+++ Stored data +++
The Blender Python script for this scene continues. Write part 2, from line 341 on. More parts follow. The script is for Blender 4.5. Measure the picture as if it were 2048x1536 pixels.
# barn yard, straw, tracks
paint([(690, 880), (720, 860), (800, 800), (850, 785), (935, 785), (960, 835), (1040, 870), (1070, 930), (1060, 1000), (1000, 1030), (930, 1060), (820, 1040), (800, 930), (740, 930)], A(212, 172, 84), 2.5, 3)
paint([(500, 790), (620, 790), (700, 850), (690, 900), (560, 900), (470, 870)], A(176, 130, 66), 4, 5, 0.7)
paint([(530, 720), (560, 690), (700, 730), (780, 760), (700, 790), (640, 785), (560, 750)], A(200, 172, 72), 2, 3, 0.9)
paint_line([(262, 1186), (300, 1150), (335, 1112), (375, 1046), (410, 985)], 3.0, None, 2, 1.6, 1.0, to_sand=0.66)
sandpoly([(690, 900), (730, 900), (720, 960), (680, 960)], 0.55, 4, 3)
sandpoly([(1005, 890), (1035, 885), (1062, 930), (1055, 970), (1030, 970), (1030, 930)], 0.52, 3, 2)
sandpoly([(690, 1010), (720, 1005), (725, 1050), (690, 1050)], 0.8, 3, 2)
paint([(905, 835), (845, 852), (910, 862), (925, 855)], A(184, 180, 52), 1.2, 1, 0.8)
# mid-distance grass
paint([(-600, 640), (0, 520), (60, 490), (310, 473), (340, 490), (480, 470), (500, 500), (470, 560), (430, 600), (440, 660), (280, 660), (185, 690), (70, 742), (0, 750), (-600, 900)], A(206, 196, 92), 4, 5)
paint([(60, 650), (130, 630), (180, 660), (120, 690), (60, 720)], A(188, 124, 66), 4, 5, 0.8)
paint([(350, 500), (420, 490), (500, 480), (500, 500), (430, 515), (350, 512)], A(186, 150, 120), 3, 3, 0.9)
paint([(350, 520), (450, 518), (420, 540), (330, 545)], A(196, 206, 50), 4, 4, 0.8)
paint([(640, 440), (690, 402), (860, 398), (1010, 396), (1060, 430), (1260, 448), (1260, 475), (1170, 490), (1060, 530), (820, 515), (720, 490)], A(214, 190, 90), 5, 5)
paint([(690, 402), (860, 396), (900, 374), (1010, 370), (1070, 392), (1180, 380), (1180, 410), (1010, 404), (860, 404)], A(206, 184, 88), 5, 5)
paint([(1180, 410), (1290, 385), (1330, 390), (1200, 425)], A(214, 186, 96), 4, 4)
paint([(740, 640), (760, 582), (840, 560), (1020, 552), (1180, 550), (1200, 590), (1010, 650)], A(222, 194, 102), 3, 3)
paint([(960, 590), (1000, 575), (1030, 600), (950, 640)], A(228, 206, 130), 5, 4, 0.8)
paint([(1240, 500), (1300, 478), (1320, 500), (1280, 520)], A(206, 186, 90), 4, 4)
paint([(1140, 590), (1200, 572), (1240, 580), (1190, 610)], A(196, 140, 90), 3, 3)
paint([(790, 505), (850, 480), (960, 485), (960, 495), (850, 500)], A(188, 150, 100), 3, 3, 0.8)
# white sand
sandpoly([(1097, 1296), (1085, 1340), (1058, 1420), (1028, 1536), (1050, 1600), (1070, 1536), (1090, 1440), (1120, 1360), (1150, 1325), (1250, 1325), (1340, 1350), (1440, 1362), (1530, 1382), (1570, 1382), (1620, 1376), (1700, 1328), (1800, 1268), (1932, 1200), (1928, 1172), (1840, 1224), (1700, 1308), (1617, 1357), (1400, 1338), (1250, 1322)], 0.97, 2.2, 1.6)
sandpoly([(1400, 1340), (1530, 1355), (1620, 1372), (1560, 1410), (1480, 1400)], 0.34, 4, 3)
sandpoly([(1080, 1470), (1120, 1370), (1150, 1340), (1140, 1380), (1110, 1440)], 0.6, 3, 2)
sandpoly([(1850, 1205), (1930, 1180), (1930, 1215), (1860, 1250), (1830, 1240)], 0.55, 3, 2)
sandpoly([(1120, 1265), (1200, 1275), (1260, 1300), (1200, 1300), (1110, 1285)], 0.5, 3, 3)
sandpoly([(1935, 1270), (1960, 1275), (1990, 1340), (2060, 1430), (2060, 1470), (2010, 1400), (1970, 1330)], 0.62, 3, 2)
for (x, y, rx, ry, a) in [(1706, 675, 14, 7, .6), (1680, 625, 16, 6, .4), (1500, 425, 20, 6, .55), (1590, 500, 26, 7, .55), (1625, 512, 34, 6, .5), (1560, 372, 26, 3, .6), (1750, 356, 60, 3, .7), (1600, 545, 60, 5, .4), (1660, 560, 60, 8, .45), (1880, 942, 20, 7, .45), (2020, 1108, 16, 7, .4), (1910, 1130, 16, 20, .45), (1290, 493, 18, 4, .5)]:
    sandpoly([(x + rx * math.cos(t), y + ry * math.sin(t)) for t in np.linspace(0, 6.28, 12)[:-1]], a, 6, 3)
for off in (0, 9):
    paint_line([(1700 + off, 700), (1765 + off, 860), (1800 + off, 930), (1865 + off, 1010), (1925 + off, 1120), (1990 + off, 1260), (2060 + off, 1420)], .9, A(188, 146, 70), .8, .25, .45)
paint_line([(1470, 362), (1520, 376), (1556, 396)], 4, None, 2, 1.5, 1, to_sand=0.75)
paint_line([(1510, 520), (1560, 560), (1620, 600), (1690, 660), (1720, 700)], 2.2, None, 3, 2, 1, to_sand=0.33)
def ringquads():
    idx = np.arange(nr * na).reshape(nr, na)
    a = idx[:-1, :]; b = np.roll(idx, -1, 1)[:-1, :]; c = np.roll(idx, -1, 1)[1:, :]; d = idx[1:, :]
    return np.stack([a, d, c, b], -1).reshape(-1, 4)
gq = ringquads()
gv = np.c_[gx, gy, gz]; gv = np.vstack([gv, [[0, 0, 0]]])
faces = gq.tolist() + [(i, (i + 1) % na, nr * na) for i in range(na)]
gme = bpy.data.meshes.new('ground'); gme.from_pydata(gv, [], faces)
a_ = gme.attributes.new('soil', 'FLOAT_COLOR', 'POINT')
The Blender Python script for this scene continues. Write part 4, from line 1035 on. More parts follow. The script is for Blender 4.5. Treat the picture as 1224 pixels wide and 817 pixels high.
+++
Task objective: Please list every line of the records that contains "part".

Full solution:
The Blender Python script for this scene continues. Write part 2, from line 341 on. More parts follow. The script is for Blender 4.5. Measure the picture as if it were 2048x1536 pixels.
The Blender Python script for this scene continues. Write part 4, from line 1035 on. More parts follow. The script is for Blender 4.5. Treat the picture as 1224 pixels wide and 817 pixels high.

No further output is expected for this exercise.